O CAPOTE
Soraya Belusi (MG), em Belo Horizonte, 10/11/2015
Conflito entre o novo e o velho, que Gógol descreveu em conto de 1842, segue atual na montagem de Yara de Novaes
Rodolfo Vaz, ex-Grupo Galpão, se destaca ao interpretar um funcionário público medíocre que vive e morre por um capote novo

O "novo" e o "velho" se encontram em "O Capote"

“Não é bom. Não é apenas bom. É o novo”, profere um dos personagens-narradores de O Capote, a partir do conto original de Nikolai Gógol, escrito em 1842. Com adaptação de Drauzio Varella e dramaturgismo de Cássio Pires, Akaki Akakievitch é apresentado como um homem incapaz de contar a própria história, um fantasma que compartilha com o público, mediado por outras vozes, seu martírio para adquirir um casaco, para aceitar o novo.

Rodolfo Vaz, ex-integrante do Grupo Galpão, traz para a cena todo o repertório acumulado ao longo dos anos na arte de construir personagens patéticos e apaixonantes. Seu Akaki Akakievitch é meio curvo, com olhos estatelados, braços presos ao corpo, cabelo lambido a la Jerry Lewis e gago - fragilidade que é potencializada pela presença enérgica dos atores Rodrigo Fregnan e Marcelo Villas Boas, que cumprem a função de narradores-opressores-personagens dessa história. É como se o novo manipulasse o antigo: lhe dissesse quando parar de falar, como agir, o que fazer. “Eles me inibem”, diz Akaki a certa altura. A mesma sensação é sentida pelo espectador, como se este também tivesse que se guiar pelos imperativos proferidos a todo o momento.

O jogo estabelecido entre Akaki e seus “parceiros” de cena nos remete ao embate entre o “novo” e o “antigo” implícito na narrativa, sendo Akaki o representante desse tempo que já passou, enquanto os outros dois se configuram como exemplares de uma maneira “contemporânea” de representação. Há um diálogo entre os tempos: a dupla nos dias atuais, Akaki uma figura ainda presa ao passado. Akaki é moldado com todos os contornos dramáticos, com requintes de modulação de voz, construção corporal, gags clownescas, em nenhum momento abandonados por Rodolfo. Em contrapartida, Rodrigo Fregnan e Marcelo Villas Boas adotam uma linguagem mais “performativa”, com um trânsito permanente entre ator-personagem, como se evidenciassem o caráter ficcional do teatro em contraponto ao registro dramático empreendido pelo personagem principal.
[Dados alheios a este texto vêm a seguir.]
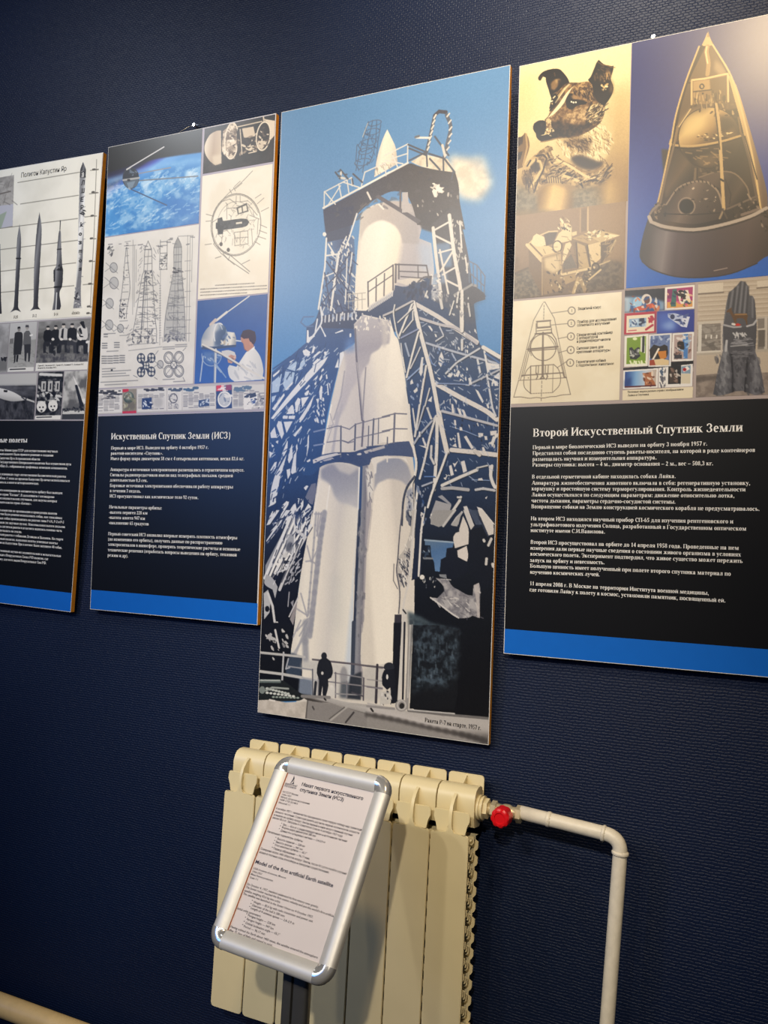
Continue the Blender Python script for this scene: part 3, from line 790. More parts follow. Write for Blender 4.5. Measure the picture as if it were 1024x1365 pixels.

Esses dois registros geram uma tensão inicialmente incômoda ao espectador, mas, ao longo do espetáculo, transborda também nas opções de encenação de Yara de Novaes, que constrói o espaço da ação com referências a um passado-futurista – com as paredes de azulejo, quase assépticas, gélidas, num misto de repartição pública e laboratório – que são preenchidas por projeções em vídeo. Embora a cena se passe no passado, ela não se restringe a datar e encerrar a presença desse homem que “deixou São Petersburgo como se ali nunca estivesse estado”. Esses dois tempos/mundos se encontram na cena em que Akaki destrói o cenário, revelando o “teatro” que se constrói por trás dele.

A ironia de Gógol encontra um corpo pronto para evidenciá-la em Rodolfo, cuja criação é capaz de condensar o cômico e o trágico, o que se traduz em cenas como a em que Akaki experimenta pela primeira vez o capote novo, ou a do sapateado para espantar o frio na chegada à repartição e ainda o momento em que interpreta uma canção de Raul Seixas adaptada ao contexto russo. E é justamente essa poesia inicial que permite que a ruptura final de Akaki com sua condição subserviente, depois de morto, se efetive. Uma espécie de redenção do personagem, como se alertasse ao público que Akaki ainda está vivo e está entre nós.